Having grown up in a somewhat rural area two hours away from Nashville, the 28-year old Novak says he doesn't understand the local-fame aspirations that much of his current city's music scene harbors. He talks highly about driving to Memphis as a teenager and being inspired by shows by "The Final Solutions, The Lost Sounds—Jay Reatard's bands. Jack Oblivian. When I was 18, these were the shows that blew my mind. And there was never anyone there. I've never thought you're supposed to play to a lot of people. I thought there's supposed to be a dozen people, but there's magic happening."

Novak says he still feels "closely connected to those shows" and the long-term impact they've had on him.

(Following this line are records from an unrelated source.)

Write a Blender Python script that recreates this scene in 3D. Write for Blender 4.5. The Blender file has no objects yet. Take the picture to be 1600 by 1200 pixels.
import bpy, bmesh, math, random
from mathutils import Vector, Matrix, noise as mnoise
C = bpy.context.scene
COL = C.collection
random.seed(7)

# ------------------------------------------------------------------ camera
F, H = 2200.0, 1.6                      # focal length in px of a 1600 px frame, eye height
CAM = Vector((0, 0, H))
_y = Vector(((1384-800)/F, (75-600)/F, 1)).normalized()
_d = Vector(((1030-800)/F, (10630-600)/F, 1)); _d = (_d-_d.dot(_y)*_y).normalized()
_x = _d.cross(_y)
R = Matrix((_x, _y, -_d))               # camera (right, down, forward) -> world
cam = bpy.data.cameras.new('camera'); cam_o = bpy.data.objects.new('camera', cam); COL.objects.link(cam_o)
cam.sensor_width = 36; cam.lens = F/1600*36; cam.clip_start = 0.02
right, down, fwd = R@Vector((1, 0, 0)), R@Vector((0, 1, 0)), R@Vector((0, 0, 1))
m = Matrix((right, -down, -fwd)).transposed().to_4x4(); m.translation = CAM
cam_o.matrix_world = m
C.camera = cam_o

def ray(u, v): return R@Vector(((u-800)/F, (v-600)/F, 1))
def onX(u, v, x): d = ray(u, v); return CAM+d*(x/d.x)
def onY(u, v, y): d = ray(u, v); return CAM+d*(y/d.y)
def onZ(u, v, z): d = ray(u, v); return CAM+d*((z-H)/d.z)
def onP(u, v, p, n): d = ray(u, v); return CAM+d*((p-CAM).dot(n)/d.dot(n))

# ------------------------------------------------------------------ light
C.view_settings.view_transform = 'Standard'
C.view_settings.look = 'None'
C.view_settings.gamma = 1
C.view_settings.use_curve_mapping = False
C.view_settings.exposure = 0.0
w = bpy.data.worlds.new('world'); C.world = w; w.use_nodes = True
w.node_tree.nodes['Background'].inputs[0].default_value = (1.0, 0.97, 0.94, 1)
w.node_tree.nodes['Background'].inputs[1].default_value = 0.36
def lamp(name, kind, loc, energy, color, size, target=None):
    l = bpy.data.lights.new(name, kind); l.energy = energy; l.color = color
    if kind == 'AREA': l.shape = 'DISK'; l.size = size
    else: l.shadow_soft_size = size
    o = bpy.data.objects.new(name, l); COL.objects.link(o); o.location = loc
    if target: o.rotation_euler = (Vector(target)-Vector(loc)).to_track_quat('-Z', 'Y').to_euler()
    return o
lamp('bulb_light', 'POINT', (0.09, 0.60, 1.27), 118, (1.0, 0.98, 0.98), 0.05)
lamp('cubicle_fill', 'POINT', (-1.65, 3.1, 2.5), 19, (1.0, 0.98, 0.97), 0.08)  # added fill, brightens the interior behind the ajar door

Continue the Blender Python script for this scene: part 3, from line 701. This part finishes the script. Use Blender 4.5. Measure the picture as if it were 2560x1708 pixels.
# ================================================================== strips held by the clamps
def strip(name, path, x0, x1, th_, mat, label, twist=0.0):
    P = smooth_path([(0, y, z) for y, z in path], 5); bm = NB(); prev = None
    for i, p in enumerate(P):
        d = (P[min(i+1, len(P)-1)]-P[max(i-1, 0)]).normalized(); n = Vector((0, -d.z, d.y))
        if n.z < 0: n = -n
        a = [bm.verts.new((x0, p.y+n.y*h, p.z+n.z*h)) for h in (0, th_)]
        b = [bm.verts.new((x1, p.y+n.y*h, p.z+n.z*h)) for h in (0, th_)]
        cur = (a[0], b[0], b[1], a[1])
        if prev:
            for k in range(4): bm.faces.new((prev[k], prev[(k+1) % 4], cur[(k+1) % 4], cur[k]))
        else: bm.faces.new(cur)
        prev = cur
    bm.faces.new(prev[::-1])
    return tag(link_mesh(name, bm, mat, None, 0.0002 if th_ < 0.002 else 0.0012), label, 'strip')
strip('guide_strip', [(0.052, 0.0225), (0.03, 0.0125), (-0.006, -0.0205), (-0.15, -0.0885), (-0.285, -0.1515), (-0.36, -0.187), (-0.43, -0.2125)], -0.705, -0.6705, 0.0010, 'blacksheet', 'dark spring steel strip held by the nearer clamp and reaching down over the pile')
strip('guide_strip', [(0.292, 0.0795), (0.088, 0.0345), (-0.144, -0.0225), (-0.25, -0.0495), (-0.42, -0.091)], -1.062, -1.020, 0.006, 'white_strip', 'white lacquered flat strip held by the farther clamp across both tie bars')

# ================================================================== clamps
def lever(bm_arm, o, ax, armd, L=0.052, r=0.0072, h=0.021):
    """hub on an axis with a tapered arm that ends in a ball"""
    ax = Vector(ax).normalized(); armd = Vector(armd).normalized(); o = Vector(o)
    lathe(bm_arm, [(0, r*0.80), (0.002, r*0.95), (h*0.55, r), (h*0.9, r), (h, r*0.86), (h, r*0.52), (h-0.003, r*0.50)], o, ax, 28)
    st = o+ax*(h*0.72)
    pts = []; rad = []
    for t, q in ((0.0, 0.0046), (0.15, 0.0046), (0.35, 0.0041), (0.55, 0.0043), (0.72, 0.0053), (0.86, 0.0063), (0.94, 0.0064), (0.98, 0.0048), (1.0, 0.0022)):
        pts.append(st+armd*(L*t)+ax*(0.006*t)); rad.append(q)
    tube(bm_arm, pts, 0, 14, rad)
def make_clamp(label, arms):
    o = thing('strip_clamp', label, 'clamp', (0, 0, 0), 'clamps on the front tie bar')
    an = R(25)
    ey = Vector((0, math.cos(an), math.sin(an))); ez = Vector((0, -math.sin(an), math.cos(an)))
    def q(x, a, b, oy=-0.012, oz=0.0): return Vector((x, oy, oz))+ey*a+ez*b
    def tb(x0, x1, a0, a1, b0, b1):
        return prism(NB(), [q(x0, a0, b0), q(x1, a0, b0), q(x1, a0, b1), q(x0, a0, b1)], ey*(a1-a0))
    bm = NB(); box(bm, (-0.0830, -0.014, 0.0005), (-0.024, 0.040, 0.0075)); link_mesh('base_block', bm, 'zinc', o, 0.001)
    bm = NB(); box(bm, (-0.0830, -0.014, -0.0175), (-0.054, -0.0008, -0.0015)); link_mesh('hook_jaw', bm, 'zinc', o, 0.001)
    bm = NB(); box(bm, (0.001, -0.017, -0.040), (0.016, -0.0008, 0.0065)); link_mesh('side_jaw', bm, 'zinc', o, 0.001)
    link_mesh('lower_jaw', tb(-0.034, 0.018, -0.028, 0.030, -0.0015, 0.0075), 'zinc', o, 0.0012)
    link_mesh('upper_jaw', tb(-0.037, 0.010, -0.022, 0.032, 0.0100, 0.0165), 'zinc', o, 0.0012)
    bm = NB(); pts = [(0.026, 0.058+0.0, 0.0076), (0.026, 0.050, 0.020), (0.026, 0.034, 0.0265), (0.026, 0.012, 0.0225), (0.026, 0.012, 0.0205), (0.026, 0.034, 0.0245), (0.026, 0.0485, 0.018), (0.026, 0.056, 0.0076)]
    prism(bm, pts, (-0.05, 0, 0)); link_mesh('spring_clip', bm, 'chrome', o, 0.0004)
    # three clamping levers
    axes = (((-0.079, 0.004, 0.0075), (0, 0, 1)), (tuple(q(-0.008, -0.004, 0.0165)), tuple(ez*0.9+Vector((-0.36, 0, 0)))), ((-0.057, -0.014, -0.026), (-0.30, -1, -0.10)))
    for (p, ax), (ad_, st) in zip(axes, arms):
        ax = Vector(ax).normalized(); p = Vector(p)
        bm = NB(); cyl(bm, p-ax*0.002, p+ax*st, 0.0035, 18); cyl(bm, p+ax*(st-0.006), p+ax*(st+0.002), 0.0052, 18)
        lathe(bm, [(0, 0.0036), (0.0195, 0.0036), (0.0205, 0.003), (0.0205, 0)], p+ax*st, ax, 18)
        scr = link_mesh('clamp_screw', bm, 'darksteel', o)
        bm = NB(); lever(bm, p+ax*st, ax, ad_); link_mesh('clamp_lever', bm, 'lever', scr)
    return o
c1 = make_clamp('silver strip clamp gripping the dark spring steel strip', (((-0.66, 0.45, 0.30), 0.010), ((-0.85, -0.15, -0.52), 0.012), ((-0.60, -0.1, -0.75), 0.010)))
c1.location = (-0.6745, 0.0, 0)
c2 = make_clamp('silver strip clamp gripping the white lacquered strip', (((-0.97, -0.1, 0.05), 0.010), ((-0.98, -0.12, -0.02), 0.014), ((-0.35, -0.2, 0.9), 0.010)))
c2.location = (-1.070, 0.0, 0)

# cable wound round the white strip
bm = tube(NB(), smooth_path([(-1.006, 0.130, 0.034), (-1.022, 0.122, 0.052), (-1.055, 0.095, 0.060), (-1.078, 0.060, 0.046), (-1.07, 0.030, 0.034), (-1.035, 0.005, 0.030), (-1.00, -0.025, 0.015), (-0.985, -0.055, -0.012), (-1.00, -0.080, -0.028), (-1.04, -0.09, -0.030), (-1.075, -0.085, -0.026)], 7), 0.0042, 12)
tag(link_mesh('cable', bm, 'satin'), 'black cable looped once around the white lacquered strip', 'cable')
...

"For me, longevity is the issue," he explains, regarding Cheap Time. "It can take a long time to get into something. I'm that way, I can respect that. We played in the UK for the first time in November (with Mudhoney). People said they had driven down from Scotland to see us. They kept talking about our second album. No one's ever said anything about that to me. It was really refreshing. But you want people to hear your stuff so badly, when you finish it and then you wait for it to come out and there's no sense of instant gratification there. The gratification comes years later."

But before the gratification, the band has to spread the gospel of Exit Smiles, and Novak says he is looking forward to Cheap Time's current U.S. tour. "We're playing cities we've never played before." He adds, "I always feel tired before a tour, but by the third show, you just never want to come home."

Self-redemption can also come before gratification, and Novak muses that, "If I'm finishing up a record and have a tour coming up, that's the closest I feel to being content." And for this extraordinary artist, who seems driven against his will to create, that might just be the best he's gonna get.